Skenazy was in Salmon Arm Wednesday night for a presentation at Salmon Arm Secondary hosted by the Literacy Alliance of the Shuswap  (LASS), as a keynote part of their Unplug and Play Week. She also spoke in Kelowna and Kamloops.

Skenazy is a New Yorker and former newspaper columnist who made headlines around the world when she let her nine-year-old son ride the subway home alone after dropping him off in the handbag section of the Bloomingdales store. She wrote about her experience and was so widely criticized for her stance on childhood independence that she has been dubbed, America's Worst Mom.

Since then, she has written a book entitled, Free Range Kids, which encourages parents to let their kids do things on their own without constant adult supervision.

Skenazy says the lack of unsupervised play is detrimental to our children, who aren't learning critical skills to become self-reliant.

"The crime rate in Canada is at the same point now as it was in 1969, and yet very few kids have the same degree of freedoms that kids did in 1969. So how did we get to the point where parents today seem to believe that their kids are in constant danger?" she asked the crowd.

Skenazy points to the media, where stories of abducted children become disseminated worldwide. Even though such cases are extremely rare, the widespread coverage plants the seeds of fear into society. A second reason, she says is that we live in a litigious society, where everyone wants to blame — and sue — if something goes wrong.

"When you start thinking like a lawyer, nothing seems safe enough," she said.

The third reason is that we live in a "expert culture" of parenting books and resources, where the message to parents is "you did it wrong" and "you are to blame."

Finally, Skenazy points to what she calls the child safety industrial complex, the vast industry of parenting books, magazines, gadgets and safety equipment — all of which build fear in parents, while encouraging them to spend money to protect their children from harm.

Skenazy pulled out an item to show the crowd — a rubber duck designed to be placed in a baby's bathwater. The device would change colour and show the word "hot," if the water was too warm for a baby. The irony is that the directions for use on the back of the product label also told parents that in addition to using their product, they should always test the temperature with their hand and arm before putting a baby into the water.
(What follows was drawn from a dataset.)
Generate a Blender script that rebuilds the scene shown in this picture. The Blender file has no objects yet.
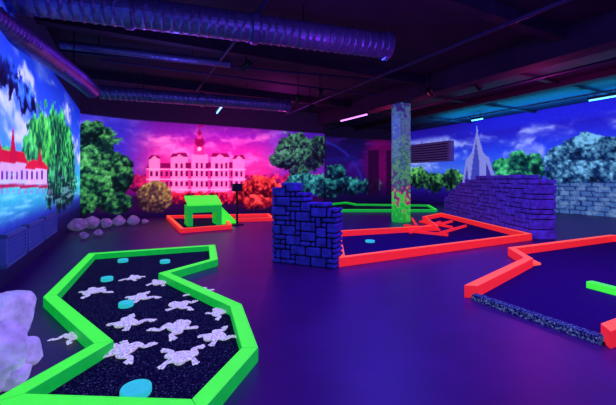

"So if we can just use our arm, why does this product even exist!" exclaimed Skenazy.

She points out only 15 per cent of Canadian children now walk to school. Instead parents have become door-to-door drivers moving kids from school to adult supervised activities.

"When you went to and from school, it used to be called arrival and dismissal . Now it's called drop-off and pick-up. It's like our kids have become Fed-Ex packages."

She also expressed concern about a shift to criminalize parents who are giving their children independence and encouraged an adoption of a free range kids bill of rights in Salmon Arm, which would endorse the right of children to some unsupervised time and the right of parents to be free from prosecution or arrest.

Many parents in the audience took up Skenazy's invitation to remember things they loved doing in their childhood — things they would never let their child do now. Many talked about being able to run around neighbourhoods going from yard to yard, to ride bikes freely or to run and play with other kids.

"We hope this sparks a community conversation," noted Darcy Calkins, literacy outreach coordinator for LASS.